To the question, “How many people actually work in the Vatican?”, Pope John XXIII supposedly replied, “About half.” It has become part of Catholic folklore that the Curia is staffed by careerists distinguished by their incompetence and laziness, and that a sclerotic, self-serving caste deliberately frustrates the Church’s progress.
All bureaucracies reflect the society from which they are drawn. The English priests I have known who were sent there (you can’t, in fact, apply for a career in the Curia), were men of considerable talent, competence and industry. The doyen of them was Mgr Bryan Chestle, who died last week. He retired from the Papal Household in 2011 after more than 40 years of service. Few English Catholics would know his name, but he was a conduit between England, the Anglophone world and the Vatican during the reign of four popes. Had you been invited for a papal private audience, Bryan would have met you, briefed you and shown you in.
To us seminarians, Bryan’s role seemed exciting in that he got to meet royalty, heads of state and famous visitors. Like most people in such roles, he was unfazed by celebrity and a shrewd judge of people’s merits rather than their standing. He was very discreet about his impressions. The only person about whom I remember him complaining was Mrs Gorbachev, who had clearly done something to offend.

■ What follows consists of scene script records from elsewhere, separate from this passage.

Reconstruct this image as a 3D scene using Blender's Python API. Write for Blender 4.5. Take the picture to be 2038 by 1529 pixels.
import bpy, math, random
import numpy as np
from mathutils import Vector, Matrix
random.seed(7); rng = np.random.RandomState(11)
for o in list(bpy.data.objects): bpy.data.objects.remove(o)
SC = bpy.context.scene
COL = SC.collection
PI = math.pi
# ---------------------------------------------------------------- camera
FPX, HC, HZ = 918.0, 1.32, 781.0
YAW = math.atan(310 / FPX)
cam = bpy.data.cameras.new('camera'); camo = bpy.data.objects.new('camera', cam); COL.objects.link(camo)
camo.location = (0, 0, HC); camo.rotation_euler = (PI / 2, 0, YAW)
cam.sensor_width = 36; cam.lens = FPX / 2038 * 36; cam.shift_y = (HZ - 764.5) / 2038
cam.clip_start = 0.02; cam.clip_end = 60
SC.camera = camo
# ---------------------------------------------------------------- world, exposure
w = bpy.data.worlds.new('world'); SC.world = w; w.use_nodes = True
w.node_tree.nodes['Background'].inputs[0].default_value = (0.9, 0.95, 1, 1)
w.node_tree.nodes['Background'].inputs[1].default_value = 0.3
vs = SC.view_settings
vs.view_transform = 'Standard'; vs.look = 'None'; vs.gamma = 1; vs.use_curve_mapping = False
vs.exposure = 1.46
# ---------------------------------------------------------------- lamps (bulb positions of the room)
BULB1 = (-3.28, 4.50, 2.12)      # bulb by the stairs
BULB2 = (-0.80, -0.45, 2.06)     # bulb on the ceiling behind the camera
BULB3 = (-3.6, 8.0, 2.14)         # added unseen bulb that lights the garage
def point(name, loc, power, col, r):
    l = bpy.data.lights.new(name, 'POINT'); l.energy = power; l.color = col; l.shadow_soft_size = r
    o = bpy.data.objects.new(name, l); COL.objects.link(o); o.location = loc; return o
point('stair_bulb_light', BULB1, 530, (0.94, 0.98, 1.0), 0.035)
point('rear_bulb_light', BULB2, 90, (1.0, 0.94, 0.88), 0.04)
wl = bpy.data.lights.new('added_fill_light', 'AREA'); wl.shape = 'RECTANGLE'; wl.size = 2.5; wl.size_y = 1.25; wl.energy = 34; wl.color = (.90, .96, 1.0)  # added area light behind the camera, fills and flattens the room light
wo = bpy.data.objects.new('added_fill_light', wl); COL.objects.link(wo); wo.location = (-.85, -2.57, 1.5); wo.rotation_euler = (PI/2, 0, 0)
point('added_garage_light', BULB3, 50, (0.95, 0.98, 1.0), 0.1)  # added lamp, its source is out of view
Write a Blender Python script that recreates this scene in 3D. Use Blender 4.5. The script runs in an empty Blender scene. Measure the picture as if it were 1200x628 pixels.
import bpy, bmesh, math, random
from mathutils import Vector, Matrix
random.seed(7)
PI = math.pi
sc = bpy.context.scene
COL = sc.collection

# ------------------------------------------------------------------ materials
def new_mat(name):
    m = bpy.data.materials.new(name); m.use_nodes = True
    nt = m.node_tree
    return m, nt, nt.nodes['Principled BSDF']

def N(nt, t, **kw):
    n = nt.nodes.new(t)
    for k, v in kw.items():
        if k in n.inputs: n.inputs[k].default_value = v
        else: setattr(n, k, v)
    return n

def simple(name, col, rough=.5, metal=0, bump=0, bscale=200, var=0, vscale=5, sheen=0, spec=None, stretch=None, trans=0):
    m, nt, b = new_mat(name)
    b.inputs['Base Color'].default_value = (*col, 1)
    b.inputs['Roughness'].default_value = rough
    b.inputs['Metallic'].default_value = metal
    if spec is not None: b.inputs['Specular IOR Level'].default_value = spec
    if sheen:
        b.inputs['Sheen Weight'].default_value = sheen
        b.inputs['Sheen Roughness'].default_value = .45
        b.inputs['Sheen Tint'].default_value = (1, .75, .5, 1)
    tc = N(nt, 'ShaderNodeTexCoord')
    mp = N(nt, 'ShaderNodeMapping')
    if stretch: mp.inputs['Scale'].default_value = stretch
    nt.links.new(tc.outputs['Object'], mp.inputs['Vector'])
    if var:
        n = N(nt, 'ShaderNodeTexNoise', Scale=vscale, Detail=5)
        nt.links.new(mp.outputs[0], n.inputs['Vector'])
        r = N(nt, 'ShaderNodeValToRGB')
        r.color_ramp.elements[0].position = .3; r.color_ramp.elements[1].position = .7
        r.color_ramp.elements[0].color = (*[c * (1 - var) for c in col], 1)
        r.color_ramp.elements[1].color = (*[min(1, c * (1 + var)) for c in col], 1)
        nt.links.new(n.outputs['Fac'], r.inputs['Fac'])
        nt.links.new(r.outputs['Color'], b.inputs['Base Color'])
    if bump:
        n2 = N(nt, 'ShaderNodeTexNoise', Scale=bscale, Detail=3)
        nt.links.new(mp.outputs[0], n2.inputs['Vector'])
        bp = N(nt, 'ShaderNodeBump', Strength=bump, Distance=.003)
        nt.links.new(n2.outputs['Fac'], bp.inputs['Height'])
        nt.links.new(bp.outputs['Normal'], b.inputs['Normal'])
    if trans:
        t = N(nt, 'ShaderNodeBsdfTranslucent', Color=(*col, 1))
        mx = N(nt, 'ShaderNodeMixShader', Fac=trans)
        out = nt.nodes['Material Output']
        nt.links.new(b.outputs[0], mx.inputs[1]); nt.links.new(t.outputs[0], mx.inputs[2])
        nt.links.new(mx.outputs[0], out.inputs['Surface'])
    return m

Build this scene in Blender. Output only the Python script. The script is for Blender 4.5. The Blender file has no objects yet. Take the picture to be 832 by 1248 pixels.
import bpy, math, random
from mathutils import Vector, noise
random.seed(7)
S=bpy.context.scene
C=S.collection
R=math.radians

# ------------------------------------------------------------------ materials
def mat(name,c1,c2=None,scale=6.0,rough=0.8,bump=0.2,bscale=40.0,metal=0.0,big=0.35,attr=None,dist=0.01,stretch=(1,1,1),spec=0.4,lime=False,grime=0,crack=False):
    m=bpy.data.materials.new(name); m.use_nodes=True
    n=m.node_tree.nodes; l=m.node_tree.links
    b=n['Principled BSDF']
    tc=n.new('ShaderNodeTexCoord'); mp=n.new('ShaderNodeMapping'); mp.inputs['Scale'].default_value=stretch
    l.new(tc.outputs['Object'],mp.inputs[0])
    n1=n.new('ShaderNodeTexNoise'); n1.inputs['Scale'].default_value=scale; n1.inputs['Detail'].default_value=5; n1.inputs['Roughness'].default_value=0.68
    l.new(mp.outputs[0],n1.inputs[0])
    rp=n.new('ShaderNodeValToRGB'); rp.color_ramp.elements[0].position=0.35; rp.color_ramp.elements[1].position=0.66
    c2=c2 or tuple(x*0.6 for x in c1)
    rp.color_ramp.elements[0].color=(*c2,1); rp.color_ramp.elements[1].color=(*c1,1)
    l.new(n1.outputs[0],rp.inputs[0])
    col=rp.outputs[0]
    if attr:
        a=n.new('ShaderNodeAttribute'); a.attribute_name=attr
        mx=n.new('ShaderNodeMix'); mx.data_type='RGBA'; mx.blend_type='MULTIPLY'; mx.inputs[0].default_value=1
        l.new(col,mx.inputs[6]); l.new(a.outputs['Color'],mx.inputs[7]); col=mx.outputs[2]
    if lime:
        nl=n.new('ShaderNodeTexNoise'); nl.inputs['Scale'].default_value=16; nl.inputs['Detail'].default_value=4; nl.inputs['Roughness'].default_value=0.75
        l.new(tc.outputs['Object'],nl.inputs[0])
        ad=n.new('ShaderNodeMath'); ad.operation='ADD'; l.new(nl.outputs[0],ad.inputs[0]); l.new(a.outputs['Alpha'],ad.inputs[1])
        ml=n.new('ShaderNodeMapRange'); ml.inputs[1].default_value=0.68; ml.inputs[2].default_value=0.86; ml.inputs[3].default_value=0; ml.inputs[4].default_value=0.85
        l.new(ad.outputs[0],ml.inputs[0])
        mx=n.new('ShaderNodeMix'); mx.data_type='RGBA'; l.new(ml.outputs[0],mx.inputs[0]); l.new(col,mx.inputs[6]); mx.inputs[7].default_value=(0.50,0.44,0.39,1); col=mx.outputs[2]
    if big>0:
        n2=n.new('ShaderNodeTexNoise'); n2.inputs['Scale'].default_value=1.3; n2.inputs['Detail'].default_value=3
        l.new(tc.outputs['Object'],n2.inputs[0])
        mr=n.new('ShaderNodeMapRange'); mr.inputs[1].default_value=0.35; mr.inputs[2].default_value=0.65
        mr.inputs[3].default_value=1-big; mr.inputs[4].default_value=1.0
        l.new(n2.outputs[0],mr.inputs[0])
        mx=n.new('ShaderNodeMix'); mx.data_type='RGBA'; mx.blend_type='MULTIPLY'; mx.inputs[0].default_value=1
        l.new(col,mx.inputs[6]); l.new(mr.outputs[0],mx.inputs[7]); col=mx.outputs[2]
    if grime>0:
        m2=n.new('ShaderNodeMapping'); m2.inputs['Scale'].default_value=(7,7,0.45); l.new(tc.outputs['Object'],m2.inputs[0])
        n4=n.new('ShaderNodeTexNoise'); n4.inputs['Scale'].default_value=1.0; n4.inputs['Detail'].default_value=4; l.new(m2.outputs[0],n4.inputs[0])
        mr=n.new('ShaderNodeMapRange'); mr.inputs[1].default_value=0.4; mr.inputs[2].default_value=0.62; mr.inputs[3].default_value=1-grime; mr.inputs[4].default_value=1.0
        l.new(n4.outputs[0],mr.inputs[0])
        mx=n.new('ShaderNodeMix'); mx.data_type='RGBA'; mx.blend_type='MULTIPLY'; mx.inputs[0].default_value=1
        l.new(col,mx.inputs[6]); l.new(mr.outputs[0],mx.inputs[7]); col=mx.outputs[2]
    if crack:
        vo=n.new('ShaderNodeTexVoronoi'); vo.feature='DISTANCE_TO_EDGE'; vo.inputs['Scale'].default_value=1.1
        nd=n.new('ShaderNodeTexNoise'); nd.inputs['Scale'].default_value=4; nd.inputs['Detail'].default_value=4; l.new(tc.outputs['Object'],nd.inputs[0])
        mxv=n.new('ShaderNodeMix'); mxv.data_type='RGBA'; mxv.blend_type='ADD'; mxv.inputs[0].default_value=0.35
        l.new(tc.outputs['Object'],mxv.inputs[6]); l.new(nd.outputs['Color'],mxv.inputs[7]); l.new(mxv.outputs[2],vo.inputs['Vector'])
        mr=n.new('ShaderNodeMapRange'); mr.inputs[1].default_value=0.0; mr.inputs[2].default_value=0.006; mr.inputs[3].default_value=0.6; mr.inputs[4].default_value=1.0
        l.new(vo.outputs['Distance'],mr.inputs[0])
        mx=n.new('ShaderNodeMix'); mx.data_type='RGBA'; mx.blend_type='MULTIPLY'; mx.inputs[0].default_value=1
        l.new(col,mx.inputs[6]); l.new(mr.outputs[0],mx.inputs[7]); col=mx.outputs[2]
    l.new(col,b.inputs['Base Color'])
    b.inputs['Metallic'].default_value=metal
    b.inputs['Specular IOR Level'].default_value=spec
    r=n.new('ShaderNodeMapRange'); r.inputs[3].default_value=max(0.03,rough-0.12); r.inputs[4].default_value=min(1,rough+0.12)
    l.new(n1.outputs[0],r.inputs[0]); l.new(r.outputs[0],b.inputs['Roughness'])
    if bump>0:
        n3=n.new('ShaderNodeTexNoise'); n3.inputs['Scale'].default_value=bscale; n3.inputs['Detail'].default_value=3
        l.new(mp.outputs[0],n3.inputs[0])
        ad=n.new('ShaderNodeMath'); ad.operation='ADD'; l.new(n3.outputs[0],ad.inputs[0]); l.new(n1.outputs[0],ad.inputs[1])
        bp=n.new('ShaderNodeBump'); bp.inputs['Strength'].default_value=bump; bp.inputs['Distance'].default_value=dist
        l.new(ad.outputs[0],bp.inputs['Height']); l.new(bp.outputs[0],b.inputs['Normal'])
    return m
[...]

Occasionally he would afford us a fascinating glimpse into the life of the Papal household, talking, for example, about the presents the faithful send the pontiff. He had on his desk at home a Huggy Bear sent to Paul VI (a species of teddy bear whose velcro paws allowed it to attach itself to someone or something). The pope also received gifts of ties, occasionally saucepans, and the odd completely bizarre item, like a furry toy spider on a spring, or a compact disc from India of Elvis Presley songs in Latin.
Such details punctuated a life dominated by a vast amount of paperwork and translation involving correspondence and papal documents. Much of it was, I suspect, painstaking, uninspiring but vital.
Bryan’s life was characterised by discretion and duty and a deep loyalty to the person of the pope. He felt a strong rapport with John Paul II, who liked to speak Russian with him.
His unvarying routine, dictated in part by curial practice, was to celebrate early Mass for the Bridgettine nuns in the Piazza Farnese, who would then give him breakfast. He would walk the 15 minutes or so to the Vatican, returning home to the English College at 2pm for a long lunch break, followed by a second trip to the office until about 7pm (except on Wednesdays, when he had the afternoon off, which he liked to spend gardening).
Bryan was a gentle, endearing person. A mild hypochondriac, he had a lively interest in the preternatural and claimed his room was haunted. He professed to loathe the climate and various aspects of Roman life, cultural and ecclesiastical. In truth, I think that this was the defence mechanism of someone who was simple, homely and sometimes lonely, and for whom there had been considerable sacrifice involved in accepting where the Lord had placed in him in his vineyard. Bryan didn’t “half work” at the Vatican; his was a lifetime of self-effacing dedication. I pray he receives the rewards of his labours.